**Exercise objective:**
Pick out the lines below that include the string "scene".

....................

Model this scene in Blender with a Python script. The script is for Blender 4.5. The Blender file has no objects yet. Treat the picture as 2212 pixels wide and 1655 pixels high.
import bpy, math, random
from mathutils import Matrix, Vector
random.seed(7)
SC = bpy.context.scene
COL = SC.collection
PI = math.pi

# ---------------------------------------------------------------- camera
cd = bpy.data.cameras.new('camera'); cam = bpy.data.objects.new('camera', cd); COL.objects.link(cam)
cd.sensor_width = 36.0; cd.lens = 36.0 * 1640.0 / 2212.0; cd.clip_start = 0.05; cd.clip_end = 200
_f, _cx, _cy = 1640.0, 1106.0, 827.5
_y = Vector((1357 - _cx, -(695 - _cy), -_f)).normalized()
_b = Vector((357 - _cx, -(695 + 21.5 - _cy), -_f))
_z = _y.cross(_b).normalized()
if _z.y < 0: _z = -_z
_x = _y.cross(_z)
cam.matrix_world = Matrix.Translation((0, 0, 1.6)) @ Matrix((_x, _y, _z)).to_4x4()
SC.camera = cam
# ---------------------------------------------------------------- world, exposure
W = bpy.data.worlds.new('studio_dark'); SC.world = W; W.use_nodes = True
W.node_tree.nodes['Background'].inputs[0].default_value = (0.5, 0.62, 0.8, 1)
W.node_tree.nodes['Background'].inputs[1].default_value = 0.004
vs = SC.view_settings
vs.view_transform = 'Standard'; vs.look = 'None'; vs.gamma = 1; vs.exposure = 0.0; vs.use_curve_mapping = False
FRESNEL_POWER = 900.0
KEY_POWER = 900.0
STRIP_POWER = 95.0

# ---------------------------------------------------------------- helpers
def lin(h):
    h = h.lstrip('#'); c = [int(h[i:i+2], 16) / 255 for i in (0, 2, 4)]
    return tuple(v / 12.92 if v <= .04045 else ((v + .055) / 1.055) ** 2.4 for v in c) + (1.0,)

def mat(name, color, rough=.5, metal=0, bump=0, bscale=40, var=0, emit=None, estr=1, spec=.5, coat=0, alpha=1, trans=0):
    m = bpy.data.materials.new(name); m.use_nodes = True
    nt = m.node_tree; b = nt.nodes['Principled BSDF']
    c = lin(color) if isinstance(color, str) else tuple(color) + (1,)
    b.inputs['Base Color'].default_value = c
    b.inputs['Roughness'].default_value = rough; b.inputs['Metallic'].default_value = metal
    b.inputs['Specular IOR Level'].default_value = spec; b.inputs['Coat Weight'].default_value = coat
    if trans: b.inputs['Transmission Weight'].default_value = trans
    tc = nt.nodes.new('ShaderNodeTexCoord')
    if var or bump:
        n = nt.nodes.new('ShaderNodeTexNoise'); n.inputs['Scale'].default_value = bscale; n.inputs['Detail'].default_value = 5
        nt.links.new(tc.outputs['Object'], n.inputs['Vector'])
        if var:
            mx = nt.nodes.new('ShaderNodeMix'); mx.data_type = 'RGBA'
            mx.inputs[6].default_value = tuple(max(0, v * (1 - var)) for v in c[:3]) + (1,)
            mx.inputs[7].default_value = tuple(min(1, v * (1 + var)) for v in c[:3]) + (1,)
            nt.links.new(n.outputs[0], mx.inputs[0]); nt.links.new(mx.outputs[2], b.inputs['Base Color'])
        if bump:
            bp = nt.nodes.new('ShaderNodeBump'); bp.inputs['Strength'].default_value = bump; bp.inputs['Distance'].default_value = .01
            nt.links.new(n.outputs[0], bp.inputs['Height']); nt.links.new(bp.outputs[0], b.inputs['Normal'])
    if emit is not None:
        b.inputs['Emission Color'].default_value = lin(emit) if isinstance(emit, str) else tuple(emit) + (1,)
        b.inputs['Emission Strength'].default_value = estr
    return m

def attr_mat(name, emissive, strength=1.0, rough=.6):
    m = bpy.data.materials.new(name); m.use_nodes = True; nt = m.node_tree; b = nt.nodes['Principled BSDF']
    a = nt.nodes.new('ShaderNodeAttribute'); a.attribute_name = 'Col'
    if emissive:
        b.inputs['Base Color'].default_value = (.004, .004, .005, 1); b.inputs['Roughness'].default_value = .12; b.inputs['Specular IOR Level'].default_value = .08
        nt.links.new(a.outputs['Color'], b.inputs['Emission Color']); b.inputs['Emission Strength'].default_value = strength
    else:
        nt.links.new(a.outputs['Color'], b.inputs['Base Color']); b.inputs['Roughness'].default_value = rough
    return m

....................

**Result:**
Model this scene in Blender with a Python script. The script is for Blender 4.5. The Blender file has no objects yet. Treat the picture as 2212 pixels wide and 1655 pixels high.
SC = bpy.context.scene